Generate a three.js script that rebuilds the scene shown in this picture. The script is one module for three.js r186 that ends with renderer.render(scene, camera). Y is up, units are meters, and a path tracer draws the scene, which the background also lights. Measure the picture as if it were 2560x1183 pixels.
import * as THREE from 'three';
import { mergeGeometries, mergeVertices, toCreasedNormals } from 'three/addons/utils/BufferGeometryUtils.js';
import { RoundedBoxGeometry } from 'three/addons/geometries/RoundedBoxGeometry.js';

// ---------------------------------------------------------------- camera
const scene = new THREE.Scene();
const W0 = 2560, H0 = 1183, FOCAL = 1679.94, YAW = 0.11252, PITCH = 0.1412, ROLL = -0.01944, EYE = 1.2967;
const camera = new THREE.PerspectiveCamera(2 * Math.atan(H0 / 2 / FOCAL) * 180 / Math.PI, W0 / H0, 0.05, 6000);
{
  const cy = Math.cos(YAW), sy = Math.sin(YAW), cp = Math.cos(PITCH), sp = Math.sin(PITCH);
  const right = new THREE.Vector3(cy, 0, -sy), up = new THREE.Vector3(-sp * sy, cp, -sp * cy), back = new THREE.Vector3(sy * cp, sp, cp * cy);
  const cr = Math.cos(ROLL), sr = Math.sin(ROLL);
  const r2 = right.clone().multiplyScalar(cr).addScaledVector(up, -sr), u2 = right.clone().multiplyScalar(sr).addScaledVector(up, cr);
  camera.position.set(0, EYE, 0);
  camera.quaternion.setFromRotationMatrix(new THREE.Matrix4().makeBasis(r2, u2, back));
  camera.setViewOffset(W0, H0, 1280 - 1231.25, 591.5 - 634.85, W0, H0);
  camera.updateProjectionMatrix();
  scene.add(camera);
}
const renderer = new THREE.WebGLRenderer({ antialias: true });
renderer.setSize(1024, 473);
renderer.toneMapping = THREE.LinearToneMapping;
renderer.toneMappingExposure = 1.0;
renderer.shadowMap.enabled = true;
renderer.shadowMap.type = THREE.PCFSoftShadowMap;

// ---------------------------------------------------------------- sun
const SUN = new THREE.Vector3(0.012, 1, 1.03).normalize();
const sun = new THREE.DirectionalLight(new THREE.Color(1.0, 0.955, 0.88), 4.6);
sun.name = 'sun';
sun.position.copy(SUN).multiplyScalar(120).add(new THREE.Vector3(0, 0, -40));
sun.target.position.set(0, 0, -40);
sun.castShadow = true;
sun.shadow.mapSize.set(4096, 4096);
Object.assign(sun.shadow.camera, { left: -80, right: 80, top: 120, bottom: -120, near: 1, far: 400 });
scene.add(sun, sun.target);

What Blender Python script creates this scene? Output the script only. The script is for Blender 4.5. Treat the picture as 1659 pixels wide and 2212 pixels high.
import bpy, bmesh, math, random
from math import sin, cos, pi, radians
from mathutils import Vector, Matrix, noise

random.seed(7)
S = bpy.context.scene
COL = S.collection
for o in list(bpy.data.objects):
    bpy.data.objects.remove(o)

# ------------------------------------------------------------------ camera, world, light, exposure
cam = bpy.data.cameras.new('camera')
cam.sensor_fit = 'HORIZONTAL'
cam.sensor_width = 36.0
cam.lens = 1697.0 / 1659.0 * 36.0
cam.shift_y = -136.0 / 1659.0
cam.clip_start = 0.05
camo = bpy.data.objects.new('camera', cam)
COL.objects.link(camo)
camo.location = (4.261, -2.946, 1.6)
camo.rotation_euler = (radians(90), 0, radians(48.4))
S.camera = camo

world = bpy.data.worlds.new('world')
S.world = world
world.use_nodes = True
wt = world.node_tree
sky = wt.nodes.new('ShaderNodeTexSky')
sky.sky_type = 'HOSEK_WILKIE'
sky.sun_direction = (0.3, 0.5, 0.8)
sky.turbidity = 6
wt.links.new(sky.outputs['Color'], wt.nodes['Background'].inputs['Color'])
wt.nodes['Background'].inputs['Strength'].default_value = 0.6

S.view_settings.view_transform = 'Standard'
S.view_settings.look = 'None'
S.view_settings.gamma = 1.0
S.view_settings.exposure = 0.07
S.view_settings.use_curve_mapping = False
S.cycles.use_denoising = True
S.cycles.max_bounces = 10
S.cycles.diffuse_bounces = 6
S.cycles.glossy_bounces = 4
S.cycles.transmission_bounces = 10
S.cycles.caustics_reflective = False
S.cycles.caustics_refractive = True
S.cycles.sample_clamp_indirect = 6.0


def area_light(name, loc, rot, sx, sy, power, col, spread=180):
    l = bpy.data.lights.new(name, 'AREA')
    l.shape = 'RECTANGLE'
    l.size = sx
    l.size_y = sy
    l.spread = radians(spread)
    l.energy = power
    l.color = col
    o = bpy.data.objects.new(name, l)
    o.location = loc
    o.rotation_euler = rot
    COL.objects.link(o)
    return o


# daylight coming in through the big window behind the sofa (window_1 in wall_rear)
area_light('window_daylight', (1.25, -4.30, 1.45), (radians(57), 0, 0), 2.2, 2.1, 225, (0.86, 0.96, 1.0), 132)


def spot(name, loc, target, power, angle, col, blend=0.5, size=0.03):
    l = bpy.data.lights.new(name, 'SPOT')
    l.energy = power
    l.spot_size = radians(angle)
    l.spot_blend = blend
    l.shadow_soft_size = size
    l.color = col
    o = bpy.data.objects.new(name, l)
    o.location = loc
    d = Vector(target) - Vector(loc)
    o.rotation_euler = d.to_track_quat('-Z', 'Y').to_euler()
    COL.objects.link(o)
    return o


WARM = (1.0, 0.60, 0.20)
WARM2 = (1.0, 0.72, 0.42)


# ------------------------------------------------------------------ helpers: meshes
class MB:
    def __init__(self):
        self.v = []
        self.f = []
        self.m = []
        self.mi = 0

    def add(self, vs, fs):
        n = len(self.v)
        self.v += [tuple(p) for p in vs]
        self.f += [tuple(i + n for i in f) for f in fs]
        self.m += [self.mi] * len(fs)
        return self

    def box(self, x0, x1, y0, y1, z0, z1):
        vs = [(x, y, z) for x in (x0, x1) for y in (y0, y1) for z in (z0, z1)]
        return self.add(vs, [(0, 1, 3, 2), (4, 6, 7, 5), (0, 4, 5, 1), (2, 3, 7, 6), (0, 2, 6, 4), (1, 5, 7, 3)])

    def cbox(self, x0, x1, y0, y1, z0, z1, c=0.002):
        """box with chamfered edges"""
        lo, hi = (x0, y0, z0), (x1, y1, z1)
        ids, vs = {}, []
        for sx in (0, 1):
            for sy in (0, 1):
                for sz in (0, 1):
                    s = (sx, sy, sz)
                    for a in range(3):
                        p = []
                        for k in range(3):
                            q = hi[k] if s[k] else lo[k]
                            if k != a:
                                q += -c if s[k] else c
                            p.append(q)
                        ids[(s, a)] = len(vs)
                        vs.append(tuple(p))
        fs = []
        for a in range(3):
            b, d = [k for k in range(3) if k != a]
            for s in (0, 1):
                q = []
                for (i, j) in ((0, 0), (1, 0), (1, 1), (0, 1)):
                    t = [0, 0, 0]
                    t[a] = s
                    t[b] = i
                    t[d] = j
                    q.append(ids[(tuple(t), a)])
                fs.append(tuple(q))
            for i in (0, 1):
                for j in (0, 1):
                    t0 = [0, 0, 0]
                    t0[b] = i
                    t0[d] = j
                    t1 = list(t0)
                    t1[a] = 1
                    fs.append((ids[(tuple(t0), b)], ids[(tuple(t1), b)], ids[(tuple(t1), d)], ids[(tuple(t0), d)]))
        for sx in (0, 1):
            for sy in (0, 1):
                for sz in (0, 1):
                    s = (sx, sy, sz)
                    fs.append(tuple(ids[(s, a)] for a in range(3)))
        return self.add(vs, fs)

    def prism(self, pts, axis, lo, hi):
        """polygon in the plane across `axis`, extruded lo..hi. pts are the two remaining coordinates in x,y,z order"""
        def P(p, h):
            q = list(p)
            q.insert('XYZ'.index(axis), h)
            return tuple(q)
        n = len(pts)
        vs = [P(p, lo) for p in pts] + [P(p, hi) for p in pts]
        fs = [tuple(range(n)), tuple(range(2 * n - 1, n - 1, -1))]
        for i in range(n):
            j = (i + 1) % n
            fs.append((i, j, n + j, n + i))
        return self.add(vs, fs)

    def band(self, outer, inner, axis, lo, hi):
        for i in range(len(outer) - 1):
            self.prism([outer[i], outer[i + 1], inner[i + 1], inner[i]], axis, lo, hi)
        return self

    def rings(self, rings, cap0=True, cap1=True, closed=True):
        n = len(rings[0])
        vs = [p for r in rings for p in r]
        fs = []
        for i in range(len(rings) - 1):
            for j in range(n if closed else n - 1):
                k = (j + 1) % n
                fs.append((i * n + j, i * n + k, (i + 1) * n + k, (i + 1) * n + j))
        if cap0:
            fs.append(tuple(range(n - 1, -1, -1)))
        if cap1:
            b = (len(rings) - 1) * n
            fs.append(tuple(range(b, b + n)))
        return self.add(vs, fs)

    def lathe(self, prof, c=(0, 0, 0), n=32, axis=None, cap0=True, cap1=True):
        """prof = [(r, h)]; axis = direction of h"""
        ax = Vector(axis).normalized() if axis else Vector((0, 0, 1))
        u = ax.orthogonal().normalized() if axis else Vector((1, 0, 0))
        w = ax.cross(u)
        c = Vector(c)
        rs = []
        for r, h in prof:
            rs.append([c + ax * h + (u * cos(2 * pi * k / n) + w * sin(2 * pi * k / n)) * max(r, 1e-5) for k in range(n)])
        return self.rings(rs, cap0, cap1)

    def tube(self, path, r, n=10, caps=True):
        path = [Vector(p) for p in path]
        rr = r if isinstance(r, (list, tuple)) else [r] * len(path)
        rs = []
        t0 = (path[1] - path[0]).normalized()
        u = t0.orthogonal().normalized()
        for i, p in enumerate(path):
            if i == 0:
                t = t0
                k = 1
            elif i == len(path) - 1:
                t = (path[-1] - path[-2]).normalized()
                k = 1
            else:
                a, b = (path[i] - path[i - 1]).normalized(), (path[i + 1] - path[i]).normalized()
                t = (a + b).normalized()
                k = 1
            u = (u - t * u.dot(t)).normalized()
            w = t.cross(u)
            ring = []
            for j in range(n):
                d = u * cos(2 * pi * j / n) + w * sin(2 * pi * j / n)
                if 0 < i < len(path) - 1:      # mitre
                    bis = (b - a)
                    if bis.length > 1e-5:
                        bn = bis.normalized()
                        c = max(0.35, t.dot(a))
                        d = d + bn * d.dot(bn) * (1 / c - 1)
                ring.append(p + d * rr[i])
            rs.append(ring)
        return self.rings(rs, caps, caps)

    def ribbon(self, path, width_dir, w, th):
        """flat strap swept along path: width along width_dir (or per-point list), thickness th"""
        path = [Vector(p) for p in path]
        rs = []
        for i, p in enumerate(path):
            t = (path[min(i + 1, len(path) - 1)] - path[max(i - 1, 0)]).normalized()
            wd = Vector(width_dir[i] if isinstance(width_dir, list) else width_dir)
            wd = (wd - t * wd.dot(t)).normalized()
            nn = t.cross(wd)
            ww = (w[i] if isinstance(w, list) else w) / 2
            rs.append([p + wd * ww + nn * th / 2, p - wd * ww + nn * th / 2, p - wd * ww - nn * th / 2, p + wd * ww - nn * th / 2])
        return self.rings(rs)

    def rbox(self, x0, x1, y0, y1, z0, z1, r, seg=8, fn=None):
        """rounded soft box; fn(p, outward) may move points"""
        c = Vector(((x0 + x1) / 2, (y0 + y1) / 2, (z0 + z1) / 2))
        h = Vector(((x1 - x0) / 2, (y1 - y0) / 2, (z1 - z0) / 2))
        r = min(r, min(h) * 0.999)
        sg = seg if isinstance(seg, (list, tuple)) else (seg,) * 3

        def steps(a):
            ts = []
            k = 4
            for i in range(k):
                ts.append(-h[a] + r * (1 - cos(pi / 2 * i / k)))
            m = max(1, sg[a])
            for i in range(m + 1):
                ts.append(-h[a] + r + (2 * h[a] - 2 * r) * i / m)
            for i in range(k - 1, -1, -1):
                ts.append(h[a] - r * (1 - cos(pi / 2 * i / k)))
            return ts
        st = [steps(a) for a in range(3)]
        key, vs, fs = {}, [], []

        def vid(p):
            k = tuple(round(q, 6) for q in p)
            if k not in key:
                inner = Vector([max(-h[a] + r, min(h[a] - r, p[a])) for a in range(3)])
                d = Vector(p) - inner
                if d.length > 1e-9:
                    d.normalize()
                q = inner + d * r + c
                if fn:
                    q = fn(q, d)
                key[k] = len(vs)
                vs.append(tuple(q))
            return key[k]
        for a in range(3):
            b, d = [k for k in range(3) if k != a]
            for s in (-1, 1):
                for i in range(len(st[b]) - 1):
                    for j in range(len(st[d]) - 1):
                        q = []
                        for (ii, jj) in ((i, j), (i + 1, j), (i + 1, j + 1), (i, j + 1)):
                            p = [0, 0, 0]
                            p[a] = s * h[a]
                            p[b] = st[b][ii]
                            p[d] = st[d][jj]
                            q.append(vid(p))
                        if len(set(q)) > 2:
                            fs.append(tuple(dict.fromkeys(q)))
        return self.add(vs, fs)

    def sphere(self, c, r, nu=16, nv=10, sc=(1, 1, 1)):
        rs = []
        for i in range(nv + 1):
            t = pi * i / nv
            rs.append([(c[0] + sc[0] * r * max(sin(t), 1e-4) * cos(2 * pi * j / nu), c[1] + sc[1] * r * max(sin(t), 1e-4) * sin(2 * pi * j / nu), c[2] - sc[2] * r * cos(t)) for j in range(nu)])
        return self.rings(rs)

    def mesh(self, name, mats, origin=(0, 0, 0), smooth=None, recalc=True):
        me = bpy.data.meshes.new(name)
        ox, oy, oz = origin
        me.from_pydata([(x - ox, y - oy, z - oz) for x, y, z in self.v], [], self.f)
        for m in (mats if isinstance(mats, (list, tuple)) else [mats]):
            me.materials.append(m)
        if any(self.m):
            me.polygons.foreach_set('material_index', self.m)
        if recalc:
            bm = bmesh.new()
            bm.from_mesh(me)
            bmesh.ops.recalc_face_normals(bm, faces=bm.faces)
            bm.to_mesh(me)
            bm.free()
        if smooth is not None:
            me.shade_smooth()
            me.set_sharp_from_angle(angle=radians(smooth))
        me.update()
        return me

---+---

--- Task to complete ---
Examine the records and pull out every line where the string "pixels" occurs.

--- Output of the exercise ---
Generate a three.js script that rebuilds the scene shown in this picture. The script is one module for three.js r186 that ends with renderer.render(scene, camera). Y is up, units are meters, and a path tracer draws the scene, which the background also lights. Measure the picture as if it were 2560x1183 pixels.
What Blender Python script creates this scene? Output the script only. The script is for Blender 4.5. Treat the picture as 1659 pixels wide and 2212 pixels high.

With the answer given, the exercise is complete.